Indeed, in total “confirmation” of the bizarre theses of our apprentice Goebbels, one need only look at the images of the latest SCO summit. Too bad that in those very images the Russian president appears at the center of multilateral dynamics, welcomed with respect and treated as a protagonist, confirming that reality clamorously contradicts the narrative fabricated by our tireless prophetess of other people’s defeats. Out of pure pity for the banderist propagandist we refrain from mentioning the historic meeting of President Putin with Trump, merely noting that instead of the isolation of the President of the Russian Federation we find far more plausible the hypothesis that it will be Nathalie Tocci herself who ends up isolated. We imagine her wandering alone through the streets of Brussels, greeting and talking to her imaginary friends, a bit like Biden on the boulevard of decline, with her gaze lost and the unshakable conviction of still being at the center of the stage, while in reality the world around her has already moved on.

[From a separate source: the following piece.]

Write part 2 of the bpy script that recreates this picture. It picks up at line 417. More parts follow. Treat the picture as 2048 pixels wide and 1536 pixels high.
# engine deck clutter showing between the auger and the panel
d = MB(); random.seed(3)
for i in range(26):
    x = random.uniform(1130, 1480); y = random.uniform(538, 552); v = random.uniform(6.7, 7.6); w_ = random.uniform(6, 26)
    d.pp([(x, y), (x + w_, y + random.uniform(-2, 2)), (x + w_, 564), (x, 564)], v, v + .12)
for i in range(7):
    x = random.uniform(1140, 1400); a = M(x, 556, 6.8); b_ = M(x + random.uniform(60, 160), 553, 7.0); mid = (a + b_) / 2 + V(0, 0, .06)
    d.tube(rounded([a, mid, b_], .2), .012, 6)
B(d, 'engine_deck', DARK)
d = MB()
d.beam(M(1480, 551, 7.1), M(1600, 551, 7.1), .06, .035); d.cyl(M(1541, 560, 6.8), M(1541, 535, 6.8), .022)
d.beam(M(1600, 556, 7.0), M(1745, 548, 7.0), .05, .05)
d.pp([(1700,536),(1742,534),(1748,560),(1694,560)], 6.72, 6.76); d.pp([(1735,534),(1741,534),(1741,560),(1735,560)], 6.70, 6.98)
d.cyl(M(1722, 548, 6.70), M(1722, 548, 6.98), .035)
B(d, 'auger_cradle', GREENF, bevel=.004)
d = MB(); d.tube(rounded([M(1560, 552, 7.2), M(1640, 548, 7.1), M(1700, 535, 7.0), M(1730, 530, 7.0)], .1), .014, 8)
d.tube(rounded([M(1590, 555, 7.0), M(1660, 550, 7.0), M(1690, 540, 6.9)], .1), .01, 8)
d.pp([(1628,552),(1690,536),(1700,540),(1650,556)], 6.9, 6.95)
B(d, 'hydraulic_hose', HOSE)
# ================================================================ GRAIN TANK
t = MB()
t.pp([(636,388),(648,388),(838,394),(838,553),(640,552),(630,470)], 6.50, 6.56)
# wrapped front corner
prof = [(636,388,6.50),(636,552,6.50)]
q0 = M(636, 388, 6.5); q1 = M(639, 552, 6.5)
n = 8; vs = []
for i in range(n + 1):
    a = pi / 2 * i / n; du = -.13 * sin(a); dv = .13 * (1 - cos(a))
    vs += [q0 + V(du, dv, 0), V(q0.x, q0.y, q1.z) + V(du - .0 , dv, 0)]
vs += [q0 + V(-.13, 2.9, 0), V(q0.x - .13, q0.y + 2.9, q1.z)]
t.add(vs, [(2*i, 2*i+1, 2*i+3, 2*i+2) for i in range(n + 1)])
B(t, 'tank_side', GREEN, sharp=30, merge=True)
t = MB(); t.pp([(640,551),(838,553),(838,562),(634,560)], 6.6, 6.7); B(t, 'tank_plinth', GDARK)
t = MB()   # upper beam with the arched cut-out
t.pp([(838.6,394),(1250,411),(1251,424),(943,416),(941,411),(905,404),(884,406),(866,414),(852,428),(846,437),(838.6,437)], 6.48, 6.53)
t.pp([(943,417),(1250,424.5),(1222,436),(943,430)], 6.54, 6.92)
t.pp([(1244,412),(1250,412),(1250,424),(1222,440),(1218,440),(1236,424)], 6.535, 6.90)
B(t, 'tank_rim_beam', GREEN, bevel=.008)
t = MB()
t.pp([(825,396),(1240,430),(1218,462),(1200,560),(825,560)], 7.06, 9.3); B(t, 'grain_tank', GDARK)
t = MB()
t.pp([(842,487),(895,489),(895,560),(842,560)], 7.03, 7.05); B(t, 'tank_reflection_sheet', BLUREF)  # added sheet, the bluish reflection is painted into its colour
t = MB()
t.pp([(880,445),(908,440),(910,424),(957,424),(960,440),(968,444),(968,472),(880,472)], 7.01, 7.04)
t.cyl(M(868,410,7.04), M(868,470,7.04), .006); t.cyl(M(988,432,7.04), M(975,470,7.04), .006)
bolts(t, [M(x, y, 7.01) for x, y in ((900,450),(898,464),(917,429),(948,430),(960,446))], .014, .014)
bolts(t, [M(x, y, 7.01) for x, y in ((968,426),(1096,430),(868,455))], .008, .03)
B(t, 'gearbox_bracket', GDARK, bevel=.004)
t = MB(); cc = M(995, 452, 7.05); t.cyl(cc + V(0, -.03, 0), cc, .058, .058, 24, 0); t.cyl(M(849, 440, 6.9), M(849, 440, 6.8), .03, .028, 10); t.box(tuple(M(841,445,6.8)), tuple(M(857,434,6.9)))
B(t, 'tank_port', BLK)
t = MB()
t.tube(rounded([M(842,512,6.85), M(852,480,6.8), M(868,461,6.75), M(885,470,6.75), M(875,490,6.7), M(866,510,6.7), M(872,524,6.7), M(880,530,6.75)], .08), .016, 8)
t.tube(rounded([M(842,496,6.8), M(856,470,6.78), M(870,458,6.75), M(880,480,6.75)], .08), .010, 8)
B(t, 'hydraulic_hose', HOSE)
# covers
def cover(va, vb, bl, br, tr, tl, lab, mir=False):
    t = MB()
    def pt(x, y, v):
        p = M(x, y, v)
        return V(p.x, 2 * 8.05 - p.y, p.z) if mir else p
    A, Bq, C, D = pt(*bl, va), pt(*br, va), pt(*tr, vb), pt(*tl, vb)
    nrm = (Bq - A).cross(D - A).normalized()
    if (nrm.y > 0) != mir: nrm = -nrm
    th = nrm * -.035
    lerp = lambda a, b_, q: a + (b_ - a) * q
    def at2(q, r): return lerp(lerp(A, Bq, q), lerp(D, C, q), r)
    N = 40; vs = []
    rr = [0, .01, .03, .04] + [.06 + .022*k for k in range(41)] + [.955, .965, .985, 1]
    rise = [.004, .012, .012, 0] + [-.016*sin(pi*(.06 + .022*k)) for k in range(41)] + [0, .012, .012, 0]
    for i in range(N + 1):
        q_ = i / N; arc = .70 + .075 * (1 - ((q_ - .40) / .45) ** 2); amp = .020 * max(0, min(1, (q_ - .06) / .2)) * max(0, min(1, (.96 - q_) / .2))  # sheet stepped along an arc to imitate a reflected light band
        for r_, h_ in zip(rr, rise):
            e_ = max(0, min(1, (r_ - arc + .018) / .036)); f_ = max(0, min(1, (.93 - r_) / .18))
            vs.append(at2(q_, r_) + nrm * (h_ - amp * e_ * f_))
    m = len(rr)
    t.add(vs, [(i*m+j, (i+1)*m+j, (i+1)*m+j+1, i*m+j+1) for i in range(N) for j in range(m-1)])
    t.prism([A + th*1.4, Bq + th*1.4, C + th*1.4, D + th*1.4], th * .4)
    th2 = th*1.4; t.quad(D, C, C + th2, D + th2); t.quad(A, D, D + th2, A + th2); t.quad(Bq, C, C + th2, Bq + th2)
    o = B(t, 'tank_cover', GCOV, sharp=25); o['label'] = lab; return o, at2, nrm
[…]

And it is precisely in this surreal dimension that NATO rhetoric fits, which today claims to be defending itself from “Russian attacks,” pointing to the incursion of a few drones into Poland as proof. A narrative that deliberately ignores the disproportion between facts and conclusions, but that serves to cement the idea of an Alliance under threat and forced to react. Reality, however, tells a different story: Russia has neither collapsed nor been isolated, and at the SCO summit it showed itself fully integrated into multilateral dynamics. All attempts to depict a Russia poised to invade Europe are doomed to fail, just as the attempt to pass off the drones that fell in Poland as a casus belli has failed. Public opinion knows well the difference between reality and propaganda and, above all, Italians have already made their choice: rather than being dragged along by the warlike hallucinations of Nathalie Tocci, Carlo Calenda and Pina Picierno, they continue to prefer their Thursday five-a-side football match and the 6 p.m. aperitivo, far more real and concrete than the Russian drones supposedly shot down in Poland.